As someone who has actively been giving up many of my own material possessions, this topic intrigued me. The paragraph which hits home starts off “In order to benefits from these gifts, the protagonists of The Lord of the Rings have first to give up their possessions, their homes and families. The Quest of the Fellowship charts an attempt to deal with the fetishism of the object, and to restore relations with people and with things.”
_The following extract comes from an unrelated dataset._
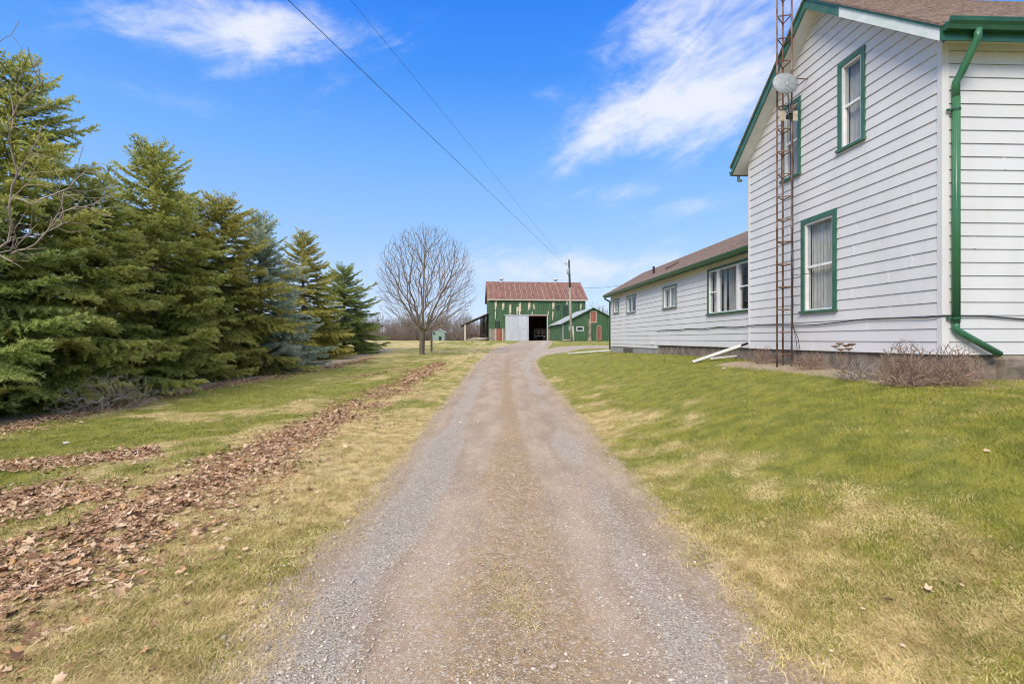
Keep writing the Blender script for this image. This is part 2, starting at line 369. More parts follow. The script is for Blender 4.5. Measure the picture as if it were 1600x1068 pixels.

Oh snap. Is THAT why I’m here? Is it why I’m “doing this”? Am I trying to restore relations with people, things, myself? I believe in a way I am. Part of what I’m loving so much about my life right now is meeting others and connecting in the moment. I’m seeing my appreciation for people, animals, and environments renewed, and I’m really, really loving this outcome.

Touché, Tolkien.

Another chapter which has heightened my self reflections is the one entitled “Tolkien’s Six Keys to Happiness”. The idea is we move towards a more full life by taking the stance of the hobbit folk and following the 6 steps laid out in the book. Here let me share them with you:

  1. Delight in the Simple Things
  2. Make Light of Your Troubles
  3. Get Personal
  4. Cultivate Good Character
  5. Cherish and Create Beauty
  6. Rediscover Wonder

What stood out to me here in relation to my current journey is that I’m moving towards each of these points without intentionally meaning to. Indeed, once I gave up a home, many material things, and the “certainties” of life which I thought I held dear, a whole new world opened up for me. I care so much more about so much less. I feel fuller by emptying out the “junk”. It’s a truly beautiful experience.

As I think back on those questions, and reflect on the start of some answers, I realize I’m nowhere close to being 100% “right” with any of it. Who knows, maybe as I read more of the book I’ll have more answers to share. Or maybe the less I concern myself with the answer, the more it will appear.

I think by know we know what Tolkien would have to say about it at least.